Work to do:
Beneath this instruction is a block of data; output from it exactly the lines that run from the one containing "Keep writing the" through the one containing "MB().tube(sp2, .0047, 20).build('brazed_joint', 'burnt', cop)", inclusive.

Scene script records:

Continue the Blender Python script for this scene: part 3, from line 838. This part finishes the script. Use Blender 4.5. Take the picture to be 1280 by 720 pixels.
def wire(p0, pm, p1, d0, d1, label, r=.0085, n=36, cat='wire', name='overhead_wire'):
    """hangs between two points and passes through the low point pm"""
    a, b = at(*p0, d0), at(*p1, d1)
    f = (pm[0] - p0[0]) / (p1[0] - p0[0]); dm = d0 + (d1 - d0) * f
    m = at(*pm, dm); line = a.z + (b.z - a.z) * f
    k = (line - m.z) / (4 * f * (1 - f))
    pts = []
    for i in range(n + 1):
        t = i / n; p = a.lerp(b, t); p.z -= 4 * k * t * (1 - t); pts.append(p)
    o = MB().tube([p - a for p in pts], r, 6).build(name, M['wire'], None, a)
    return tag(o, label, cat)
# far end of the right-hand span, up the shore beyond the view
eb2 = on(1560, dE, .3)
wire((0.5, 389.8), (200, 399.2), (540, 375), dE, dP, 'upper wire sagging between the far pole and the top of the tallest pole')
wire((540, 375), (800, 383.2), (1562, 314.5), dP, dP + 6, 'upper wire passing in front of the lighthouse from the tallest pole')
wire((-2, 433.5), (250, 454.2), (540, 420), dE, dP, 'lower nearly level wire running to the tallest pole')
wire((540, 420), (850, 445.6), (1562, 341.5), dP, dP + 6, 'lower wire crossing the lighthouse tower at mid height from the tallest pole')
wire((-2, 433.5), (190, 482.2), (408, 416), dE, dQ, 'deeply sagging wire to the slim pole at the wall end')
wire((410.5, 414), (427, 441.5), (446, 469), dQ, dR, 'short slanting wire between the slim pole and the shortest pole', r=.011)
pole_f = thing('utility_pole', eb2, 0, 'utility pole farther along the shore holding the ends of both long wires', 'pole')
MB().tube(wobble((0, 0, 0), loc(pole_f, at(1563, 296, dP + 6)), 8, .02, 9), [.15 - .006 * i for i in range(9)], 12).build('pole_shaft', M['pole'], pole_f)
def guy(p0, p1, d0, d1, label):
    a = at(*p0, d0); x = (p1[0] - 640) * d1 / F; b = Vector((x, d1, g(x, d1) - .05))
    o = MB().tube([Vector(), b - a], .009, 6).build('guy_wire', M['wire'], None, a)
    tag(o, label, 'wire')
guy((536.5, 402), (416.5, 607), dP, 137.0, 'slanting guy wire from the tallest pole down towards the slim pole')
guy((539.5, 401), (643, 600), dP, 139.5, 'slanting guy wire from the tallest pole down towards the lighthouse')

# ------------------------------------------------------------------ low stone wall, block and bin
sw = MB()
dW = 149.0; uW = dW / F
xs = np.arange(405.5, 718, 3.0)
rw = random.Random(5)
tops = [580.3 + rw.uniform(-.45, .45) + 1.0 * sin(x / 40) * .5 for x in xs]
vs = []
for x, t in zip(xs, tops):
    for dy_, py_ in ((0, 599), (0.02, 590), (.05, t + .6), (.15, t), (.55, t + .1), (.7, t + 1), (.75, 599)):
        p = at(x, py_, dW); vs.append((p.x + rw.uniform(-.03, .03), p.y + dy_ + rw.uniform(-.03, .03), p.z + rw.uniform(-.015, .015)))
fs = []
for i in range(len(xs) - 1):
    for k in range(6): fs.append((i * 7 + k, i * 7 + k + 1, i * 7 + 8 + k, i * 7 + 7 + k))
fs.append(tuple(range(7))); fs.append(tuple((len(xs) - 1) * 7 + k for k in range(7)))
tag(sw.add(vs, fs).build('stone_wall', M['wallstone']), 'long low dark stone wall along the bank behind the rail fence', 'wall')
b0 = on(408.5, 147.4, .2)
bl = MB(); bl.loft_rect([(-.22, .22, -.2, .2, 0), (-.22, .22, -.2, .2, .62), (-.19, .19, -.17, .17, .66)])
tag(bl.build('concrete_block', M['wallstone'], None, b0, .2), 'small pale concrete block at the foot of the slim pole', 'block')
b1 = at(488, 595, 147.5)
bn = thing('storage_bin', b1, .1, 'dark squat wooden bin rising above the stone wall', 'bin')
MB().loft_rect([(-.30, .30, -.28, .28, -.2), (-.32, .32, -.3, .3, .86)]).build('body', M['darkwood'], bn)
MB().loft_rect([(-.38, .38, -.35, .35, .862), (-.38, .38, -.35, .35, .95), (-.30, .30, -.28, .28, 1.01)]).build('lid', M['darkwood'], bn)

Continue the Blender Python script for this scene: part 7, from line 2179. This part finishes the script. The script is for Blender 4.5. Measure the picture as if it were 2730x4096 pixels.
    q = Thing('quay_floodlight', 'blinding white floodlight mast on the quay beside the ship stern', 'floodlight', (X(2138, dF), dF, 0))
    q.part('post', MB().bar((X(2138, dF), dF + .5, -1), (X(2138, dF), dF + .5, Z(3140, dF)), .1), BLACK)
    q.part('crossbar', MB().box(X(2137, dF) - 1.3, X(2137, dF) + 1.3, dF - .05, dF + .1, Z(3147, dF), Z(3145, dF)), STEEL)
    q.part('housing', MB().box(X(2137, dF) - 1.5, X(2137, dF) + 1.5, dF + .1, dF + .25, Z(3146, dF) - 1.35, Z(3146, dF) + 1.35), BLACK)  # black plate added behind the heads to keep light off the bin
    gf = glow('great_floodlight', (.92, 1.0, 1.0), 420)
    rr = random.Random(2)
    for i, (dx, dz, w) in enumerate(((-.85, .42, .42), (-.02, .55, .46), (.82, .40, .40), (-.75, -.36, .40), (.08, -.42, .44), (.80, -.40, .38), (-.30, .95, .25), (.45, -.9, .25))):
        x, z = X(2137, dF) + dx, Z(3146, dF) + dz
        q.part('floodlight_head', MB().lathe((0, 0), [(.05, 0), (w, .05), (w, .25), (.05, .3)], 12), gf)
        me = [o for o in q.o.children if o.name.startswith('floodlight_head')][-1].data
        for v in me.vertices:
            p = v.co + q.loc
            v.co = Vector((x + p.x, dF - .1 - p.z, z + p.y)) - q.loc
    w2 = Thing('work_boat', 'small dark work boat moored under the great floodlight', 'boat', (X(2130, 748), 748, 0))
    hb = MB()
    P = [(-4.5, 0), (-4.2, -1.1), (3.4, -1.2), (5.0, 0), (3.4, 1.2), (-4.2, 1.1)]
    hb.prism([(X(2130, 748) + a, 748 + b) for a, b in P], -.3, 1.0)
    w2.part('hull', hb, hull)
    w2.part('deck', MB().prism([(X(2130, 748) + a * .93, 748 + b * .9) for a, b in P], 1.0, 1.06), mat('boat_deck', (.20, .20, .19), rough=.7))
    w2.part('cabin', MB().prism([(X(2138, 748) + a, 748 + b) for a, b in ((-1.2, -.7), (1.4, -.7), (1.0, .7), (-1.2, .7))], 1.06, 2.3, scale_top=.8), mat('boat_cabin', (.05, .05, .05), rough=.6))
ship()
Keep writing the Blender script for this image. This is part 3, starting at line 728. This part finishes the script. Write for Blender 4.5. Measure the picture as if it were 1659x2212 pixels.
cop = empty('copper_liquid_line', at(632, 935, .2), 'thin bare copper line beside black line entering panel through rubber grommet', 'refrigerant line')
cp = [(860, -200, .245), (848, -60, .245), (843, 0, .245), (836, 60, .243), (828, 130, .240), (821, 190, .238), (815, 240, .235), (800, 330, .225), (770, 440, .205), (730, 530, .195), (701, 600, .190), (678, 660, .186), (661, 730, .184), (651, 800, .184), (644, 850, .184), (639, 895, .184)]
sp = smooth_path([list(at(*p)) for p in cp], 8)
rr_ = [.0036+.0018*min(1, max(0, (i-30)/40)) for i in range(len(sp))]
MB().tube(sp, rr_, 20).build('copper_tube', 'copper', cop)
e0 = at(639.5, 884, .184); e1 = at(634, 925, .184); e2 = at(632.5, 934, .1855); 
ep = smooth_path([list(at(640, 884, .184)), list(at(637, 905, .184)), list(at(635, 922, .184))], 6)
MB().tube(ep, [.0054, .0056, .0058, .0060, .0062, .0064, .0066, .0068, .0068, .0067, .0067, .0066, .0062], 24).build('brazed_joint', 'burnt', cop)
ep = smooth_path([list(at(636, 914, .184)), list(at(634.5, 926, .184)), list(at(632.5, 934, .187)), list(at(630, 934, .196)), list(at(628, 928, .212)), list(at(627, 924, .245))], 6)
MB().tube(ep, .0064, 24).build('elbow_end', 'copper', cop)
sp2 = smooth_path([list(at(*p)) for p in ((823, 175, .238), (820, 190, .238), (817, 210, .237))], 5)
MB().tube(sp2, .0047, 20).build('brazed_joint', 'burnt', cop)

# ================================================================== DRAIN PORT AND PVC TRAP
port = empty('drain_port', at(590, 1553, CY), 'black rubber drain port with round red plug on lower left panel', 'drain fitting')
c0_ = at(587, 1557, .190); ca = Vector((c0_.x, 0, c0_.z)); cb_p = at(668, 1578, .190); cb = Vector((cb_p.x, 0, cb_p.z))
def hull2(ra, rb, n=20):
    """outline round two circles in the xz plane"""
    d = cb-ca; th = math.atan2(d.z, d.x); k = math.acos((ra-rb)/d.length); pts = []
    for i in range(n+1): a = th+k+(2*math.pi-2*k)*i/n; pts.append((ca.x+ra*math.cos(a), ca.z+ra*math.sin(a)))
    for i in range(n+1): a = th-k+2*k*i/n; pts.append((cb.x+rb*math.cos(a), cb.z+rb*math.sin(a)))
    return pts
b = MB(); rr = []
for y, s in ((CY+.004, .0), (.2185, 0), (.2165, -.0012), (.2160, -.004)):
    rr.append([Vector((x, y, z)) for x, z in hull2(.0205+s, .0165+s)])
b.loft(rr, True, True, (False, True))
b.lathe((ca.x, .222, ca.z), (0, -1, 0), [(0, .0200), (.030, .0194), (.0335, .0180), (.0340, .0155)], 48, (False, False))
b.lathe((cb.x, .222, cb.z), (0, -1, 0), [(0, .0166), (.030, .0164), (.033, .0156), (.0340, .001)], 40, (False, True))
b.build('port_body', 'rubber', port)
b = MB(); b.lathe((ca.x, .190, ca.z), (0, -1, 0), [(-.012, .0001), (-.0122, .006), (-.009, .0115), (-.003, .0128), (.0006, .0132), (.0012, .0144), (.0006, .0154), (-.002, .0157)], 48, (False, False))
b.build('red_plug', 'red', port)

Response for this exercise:
Keep writing the Blender script for this image. This is part 3, starting at line 728. This part finishes the script. Write for Blender 4.5. Measure the picture as if it were 1659x2212 pixels.
cop = empty('copper_liquid_line', at(632, 935, .2), 'thin bare copper line beside black line entering panel through rubber grommet', 'refrigerant line')
cp = [(860, -200, .245), (848, -60, .245), (843, 0, .245), (836, 60, .243), (828, 130, .240), (821, 190, .238), (815, 240, .235), (800, 330, .225), (770, 440, .205), (730, 530, .195), (701, 600, .190), (678, 660, .186), (661, 730, .184), (651, 800, .184), (644, 850, .184), (639, 895, .184)]
sp = smooth_path([list(at(*p)) for p in cp], 8)
rr_ = [.0036+.0018*min(1, max(0, (i-30)/40)) for i in range(len(sp))]
MB().tube(sp, rr_, 20).build('copper_tube', 'copper', cop)
e0 = at(639.5, 884, .184); e1 = at(634, 925, .184); e2 = at(632.5, 934, .1855); 
ep = smooth_path([list(at(640, 884, .184)), list(at(637, 905, .184)), list(at(635, 922, .184))], 6)
MB().tube(ep, [.0054, .0056, .0058, .0060, .0062, .0064, .0066, .0068, .0068, .0067, .0067, .0066, .0062], 24).build('brazed_joint', 'burnt', cop)
ep = smooth_path([list(at(636, 914, .184)), list(at(634.5, 926, .184)), list(at(632.5, 934, .187)), list(at(630, 934, .196)), list(at(628, 928, .212)), list(at(627, 924, .245))], 6)
MB().tube(ep, .0064, 24).build('elbow_end', 'copper', cop)
sp2 = smooth_path([list(at(*p)) for p in ((823, 175, .238), (820, 190, .238), (817, 210, .237))], 5)
MB().tube(sp2, .0047, 20).build('brazed_joint', 'burnt', cop)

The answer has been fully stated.